There is no more urgent task for the country, and especially for the Democrats, than to reconnect with working-class Americans, and the best way to do that is with increased efforts to unionize workers. Unions not only guarantee better pay and better working conditions, they help provide the kind of social solidarity without which our nation will continue to be polarized.
Returning to the cardinal's question, what should be the new picket lines of our time?
We don't have to reinvent the wheel here. Do you patronize aggressively anti-union firms? Amazon is one of the most aggressive union-busting firms in the country. Starbucks is another. Do you use them because they are convenient? Is your convenience more important than supporting workers' right to organize? If you style yourself a "social justice Catholic" and you do not avoid union-busting firms, isn't that hypocritical?
Amazon workers and members of the International Brotherhood of Teamsters picket in front of the Amazon fulfillment center in the Queens borough of New York Dec. 20, 2024. (AP/Stefan Jeremiah)

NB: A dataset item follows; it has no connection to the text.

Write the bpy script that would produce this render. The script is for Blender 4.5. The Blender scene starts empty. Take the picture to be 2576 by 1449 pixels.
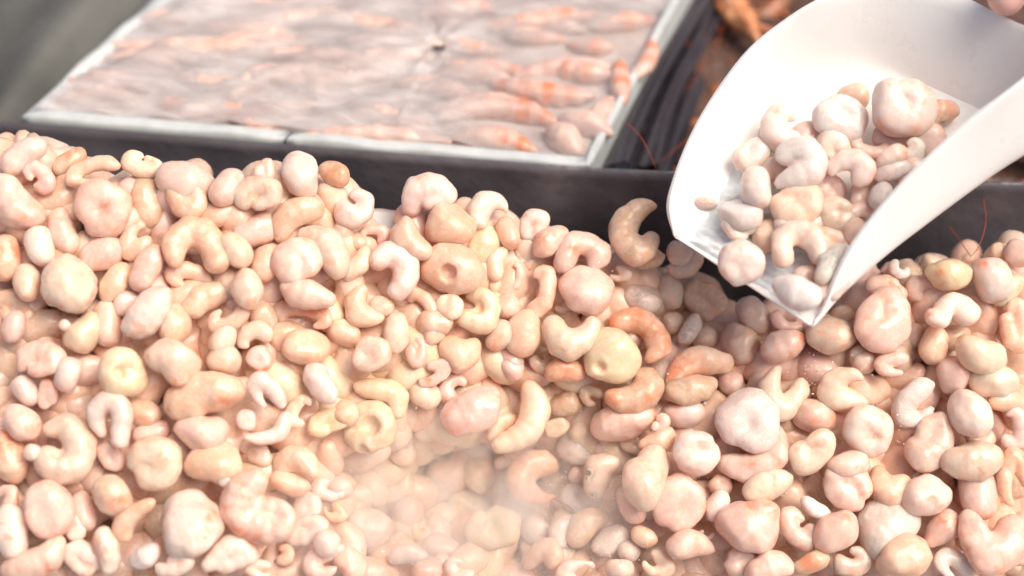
import bpy, bmesh, math, random
import numpy as np
from mathutils import Vector
R = math.radians
rng = np.random.default_rng(11)
random.seed(11)
sc = bpy.context.scene
COL = sc.collection

# ---------------------------------------------------------------- camera, sky, sun, exposure
CAM = np.array([0.0, -0.7071, 1.7071])
RT = np.array([1.0, 0, 0]); UP = np.array([0, .70711, .70711]); TC = np.array([0, -.70711, .70711])
FPX = 2576 * 60 / 36.0
cam = bpy.data.cameras.new('camera'); co = bpy.data.objects.new('camera', cam); COL.objects.link(co)
cam.lens = 60; cam.sensor_width = 36; cam.clip_start = .01; cam.clip_end = 200
co.location = CAM; co.rotation_euler = (R(45), 0, 0)
cam.dof.use_dof = True; cam.dof.focus_distance = .985; cam.dof.aperture_fstop = 2.3; cam.dof.aperture_blades = 0
sc.camera = co
w = bpy.data.worlds.new('World'); sc.world = w; w.use_nodes = True
nt = w.node_tree; bg = nt.nodes['Background']
sky = nt.nodes.new('ShaderNodeTexSky'); sky.sky_type = 'NISHITA'; sky.sun_disc = False
SUN_EL, SUN_AZ = 60, 114          # azimuth clockwise from +Y (away from the camera), so the sun stands at the right
sky.sun_elevation = R(SUN_EL); sky.sun_rotation = R(SUN_AZ); sky.dust_density = 6.0; sky.air_density = .6; sky.ozone_density = 0
nt.links.new(sky.outputs[0], bg.inputs[0]); bg.inputs[1].default_value = .13
sun = bpy.data.lights.new('sun', 'SUN'); sun.energy = 2.5; sun.angle = R(42); sun.color = (1, .935, .82)
so = bpy.data.objects.new('sun', sun); COL.objects.link(so); so.location = (2, 0, 4)
sd = Vector((math.sin(R(SUN_AZ)) * math.cos(R(SUN_EL)), math.cos(R(SUN_AZ)) * math.cos(R(SUN_EL)), math.sin(R(SUN_EL))))
so.rotation_euler = sd.to_track_quat('Z', 'Y').to_euler()
vs = sc.view_settings
vs.view_transform = 'Standard'; vs.look = 'None'; vs.gamma = 1; vs.exposure = .22
sc.cycles.volume_bounces = 6; VAPOUR = 30.0                          # density of the cold vapour in the hollow
sc.cycles.volume_step_rate = 1.0
sc.cycles.transparent_max_bounces = 12
sc.cycles.max_bounces = 10; sc.cycles.diffuse_bounces = 8

# ---------------------------------------------------------------- geometry helpers
def cam2w(p):                       # camera axes (right, up, toward camera) -> world axes
    p = np.asarray(p, float)
    return p[..., 0:1] * RT + p[..., 1:2] * UP + p[..., 2:3] * TC
def pc(px, py, z):                  # photo point (2576 wide) at depth z -> camera-axis coordinates
    return np.stack(np.broadcast_arrays((np.asarray(px, float) - 1288) / FPX * z, -(np.asarray(py, float) - 724.5) / FPX * z, -np.asarray(z, float)), -1)
def pw(px, py, z): return CAM + cam2w(pc(px, py, z))
def depth_on(py, z0):               # depth at which the ray of row py meets the level plane z0
    return (CAM[2] - z0) / (.70711 * (1 + (np.asarray(py, float) - 724.5) / FPX))
def on_level(px, py, z0): return pw(px, py, depth_on(py, z0))
def sstep(t): t = np.clip(t, 0, 1); return t * t * (3 - 2 * t)
def heap_depth(px, py):             # the sloping surface of the heap, with the hollow dug into it
    px = np.asarray(px, float); py = np.asarray(py, float)
    d = 1.0 - .043 * sstep((1500 - px) / 1000) + .012 * (724 - py) / 724
    d = d + .055 * np.exp(-(((px - 1120) / 250) ** 2 + ((py - 1230) / 150) ** 2))
    d = d + .03 * np.exp(-(((px - 1800) / 230) ** 2 + ((py - 780) / 170) ** 2))
    d = d + .022 * np.exp(-(((px - 1420) / 190) ** 2 + ((py - 1180) / 190) ** 2))
    return d
def catmull(P, n):
    P = np.asarray(P, float)
    if len(P) == 2:
        t = np.linspace(0, 1, n)[:, None]; return P[0] * (1 - t) + P[1] * t
    Q = np.vstack([2 * P[0] - P[1], P, 2 * P[-1] - P[-2]])
    out = []
    for s in np.linspace(0, len(P) - 1, n):
        i = min(int(s), len(P) - 2); t = s - i
        a, b, c, d = Q[i:i + 4]
        out.append(.5 * (2 * b + (c - a) * t + (2 * a - 5 * b + 4 * c - d) * t ** 2 + (3 * b - a - 3 * c + d) * t ** 3))
    return np.array(out)
def nets(d, org, h):                # surface nets: sampled distance field -> quads
    ins = d < 0
    n = np.array(d.shape); acc = np.zeros(tuple(n - 1) + (3,)); cnt = np.zeros(tuple(n - 1))
    for ax in range(3):
        o = [a for a in range(3) if a != ax]
        for i in (0, 1):
            for j in (0, 1):
                s0 = [None] * 3; s1 = [None] * 3
                s0[ax] = slice(0, n[ax] - 1); s1[ax] = slice(1, n[ax])
                for a, k in zip(o, (i, j)):
                    s0[a] = s1[a] = slice(k, n[a] - 1 + k)
                A = d[tuple(s0)]; B = d[tuple(s1)]; m = (A < 0) != (B < 0)
                t = np.where(m, A / np.where(m, A - B, 1), 0)
                acc[..., ax] += t * m; acc[..., o[0]] += i * m; acc[..., o[1]] += j * m; cnt += m
    act = cnt > 0
    idx = -np.ones(cnt.shape, int); idx[act] = np.arange(act.sum())
    cell = np.argwhere(act)
    v = (cell + acc[act] / cnt[act][:, None]) * h + org
    F = []
    for ax in range(3):
        o = [(ax + 1) % 3, (ax + 2) % 3]
        s0 = [slice(1, -1)] * 3; s1 = [slice(1, -1)] * 3
        s0[ax] = slice(0, n[ax] - 1); s1[ax] = slice(1, n[ax])
        a_in = ins[tuple(s0)]; b_in = ins[tuple(s1)]
        for flip, m in ((0, a_in & ~b_in), (1, ~a_in & b_in)):
            c = np.argwhere(m)
            if not len(c): continue
            for a in o: c[:, a] += 1
            q = []
            for du, dv in ((0, 0), (1, 0), (1, 1), (0, 1)):
                e = c.copy(); e[:, o[0]] -= du; e[:, o[1]] -= dv
                q.append(idx[e[:, 0], e[:, 1], e[:, 2]])
            q = np.stack(q, 1)
            F.append(q[:, ::-1] if flip else q)
    return v, np.vstack(F)
def lumps(p, seed, amp, wl):
    g = np.random.default_rng(seed); s = np.zeros(p.shape[:-1])
    for _ in range(5):
        k = g.normal(size=3); k *= 2 * math.pi / wl / np.linalg.norm(k) * g.uniform(.7, 1.4)
        s += np.sin(p @ k + g.uniform(0, 6.3))
    return s * amp / 2.2
SEGL = .0066                            # spacing of the segment creases
def tube_field(pts, rad, h, seed=0, k=.0012, amp=.0007, wl=.014, seg=.03, dimples=(), pad=.004, fine=0, extra=(), planes=()):
    pts = np.asarray(pts); rad = np.asarray(rad)
    lo = (pts - rad[:, None]).min(0) - pad; hi = (pts + rad[:, None]).max(0) + pad
    n = np.ceil((hi - lo) / h).astype(int) + 1
    g = np.stack(np.meshgrid(*[lo[a] + np.arange(n[a]) * h for a in range(3)], indexing='ij'), -1)
    d = None; s = 0
    for i in range(len(pts) - 1):
        a, b = pts[i], pts[i + 1]; ab = b - a; L2 = max(ab @ ab, 1e-12)
        t = np.clip(((g - a) @ ab) / L2, 0, 1)
        r = rad[i] + (rad[i + 1] - rad[i]) * t
        if seg: r = r * (1 - seg * np.abs(np.cos((s + t * math.sqrt(L2)) * math.pi / SEGL + seed)) ** 4)
        e = np.sqrt(((g - a - t[..., None] * ab) ** 2).sum(-1)) - r
        s += math.sqrt(L2)
        if d is None: d = e
        else:
            q = np.clip(.5 + .5 * (d - e) / k, 0, 1); d = d * (1 - q) + e * q - k * q * (1 - q)
    if len(pts) == 1: d = np.sqrt(((g - pts[0]) ** 2).sum(-1)) - rad[0]
    for c, r in extra:
        e = np.sqrt(((g - c) ** 2).sum(-1)) - r; q = np.clip(.5 + .5 * (d - e) / k, 0, 1); d = d * (1 - q) + e * q - k * q * (1 - q)
    for nrm, fr_ in planes:
        hh = (pts @ nrm + rad).max() * fr_; e = g @ nrm - hh; kk = .4 * rad.max()
        q = np.clip(.5 - .5 * (d - e) / kk, 0, 1); d = d * (1 - q) + e * q + kk * q * (1 - q)
    d = d + lumps(g, seed, amp, wl) + lumps(g, seed + 1, amp * .2, wl * .45)
    if fine: d = d + lumps(g, seed + 2, fine, .0045)
    for c, r in dimples:
        e = -(np.sqrt(((g - c) ** 2).sum(-1)) - r); kk = .0025
        q = np.clip(.5 - .5 * (d - e) / kk, 0, 1); d = d * (1 - q) + e * q + kk * q * (1 - q)
    return nets(d, lo, h)
def mesh_of(name, v, f, mats, attrs=None, smooth=True):
    me = bpy.data.meshes.new(name); v = np.asarray(v, float); f = np.asarray(f, int); k = f.shape[1]
    me.vertices.add(len(v)); me.vertices.foreach_set('co', v.astype(np.float32).ravel())
    me.loops.add(f.size); me.loops.foreach_set('vertex_index', f.astype(np.int32).ravel())
    me.polygons.add(len(f)); me.polygons.foreach_set('loop_start', np.arange(len(f), dtype=np.int32) * k)
    me.update(calc_edges=True)
    if smooth: me.polygons.foreach_set('use_smooth', np.ones(len(f), bool))
    for n, a in (attrs or {}).items():
        a = np.asarray(a, float)
        if a.ndim == 2:
            t = me.attributes.new(n, 'FLOAT_COLOR', 'POINT')
            t.data.foreach_set('color', np.hstack([a, np.ones((len(a), 1))]).astype(np.float32).ravel())
        else:
            t = me.attributes.new(n, 'FLOAT', 'POINT'); t.data.foreach_set('value', a.astype(np.float32))
    if mats: me.materials.append(mats)
    return me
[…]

I live in rural Connecticut and many people in my town rely on Amazon to deliver goods. You have to drive 50 minutes to Hartford or Providence to find brick-and-mortar stores that sell certain items, so I understand how convenient Amazon must be. But I have managed to get by eight years back here without using it once.
I have written previously about Uber and Lyft, both of which have faced massive settlements due to wage theft. How much? In New York state, it's $328 million. That is a lot of stolen wages. Why would you use a company that exploits its workers that way?
As late as the 1992 election, it was axiomatic that if voters went into the voting booth thinking of themselves as workers, they voted for the Democrats. If they thought of themselves as taxpayers, they voted Republican. Now, everyone's primary sense of identification is as a consumer, so it is vital that we let the church's pro-union stance convert our consumer practices.
Church organizations can take the lead, for example, by refusing to use Amazon and refusing to reimburse employees who do use it, except in extraordinary circumstances. We are Catholics, not Puritans. Still, boycotts work only when they are widely honored, like a picket line. Dioceses should have contract labor agreements so that any construction over, say, $250,000, must go to a contractor who employs union labor. The solar panels at the chancery of the Boston Archdiocese were installed with union labor and every electrician in the Boston area knows that and is grateful for it. That is how you build solidarity.
This Labor Day, Catholics should reflect on what they can do to support a revival of organized labor, and confront economic actors who oppose workers' rights. We can look forward to Pope Leo XIV championing the rights of workers like his namesake did. We can put our teaching into action. Let's heed Wuerl's advice and name some new picket lines in our time.